Para Jarvis, o essencial era “aceder ao mecanismo da história, no seu contexto grandioso e com temas muito arquétipos, de maneira a torná-la também microscópica, tangível e individual do ponto de vista da personagem”. Já Sawai ficou presa a uma corrente mais profunda da mulher japonesa que encarna: “Houve uma parte muito física, mas mentalmente foi mais pesado. Perto do final da rodagem, lembro-me de tentar separar-me da pele da Mariko, de querer divertir-me aos fins de semana, mas, ao mesmo tempo, não me apetecer ver ninguém. É como se ela, de alguma forma, vivesse dentro de mim e tivéssemos o mesmo tipo de pesadelos. Ou melhor, como se ela tivesse substituído o meu corpo! [risos] Libertar-me disso foi a parte mais difícil.”

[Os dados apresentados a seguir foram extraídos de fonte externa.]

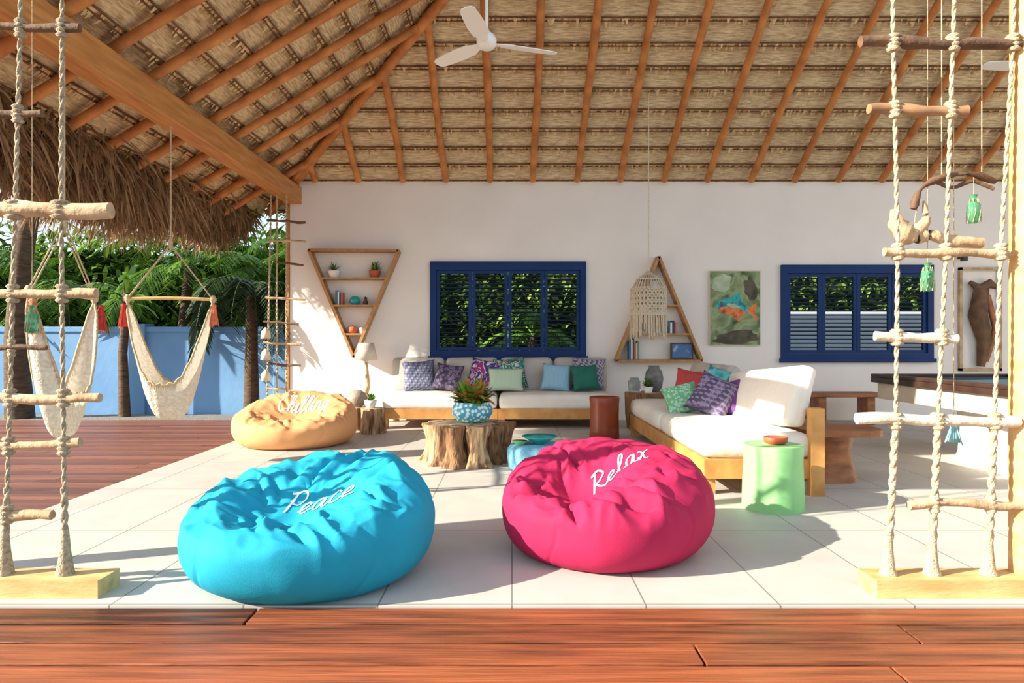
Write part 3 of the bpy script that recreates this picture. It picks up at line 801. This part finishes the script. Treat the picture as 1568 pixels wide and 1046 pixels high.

Se a série original não tinha um único ator português no elenco, apesar das várias personagens portuguesas, pelo menos desta vez temos Joaquim de Almeida a dar um importante contributo ao segundo episódio, enquanto padre Domingo, uma personagem boa, que se encontra com John Blackthorne atrás das grades e lhe oferece uma visão geral do que se passa em terras japonesas feudais – ao mesmo tempo que reza por ele. O DN perguntou a Jarvis como se deram os dois nessa extensa partilha de ecrã, e a resposta risonha foi esta: “O padre Domingo? Foi excelente! Trata-se de um ator incrivelmente calejado. E passámos os dois imenso tempo dentro da cela... É uma daquelas cenas em que tens de estar mesmo ali com a pessoa – mas foi muito natural, a dinâmica correu na perfeição. Por isso, sim, demo-nos muito bem.”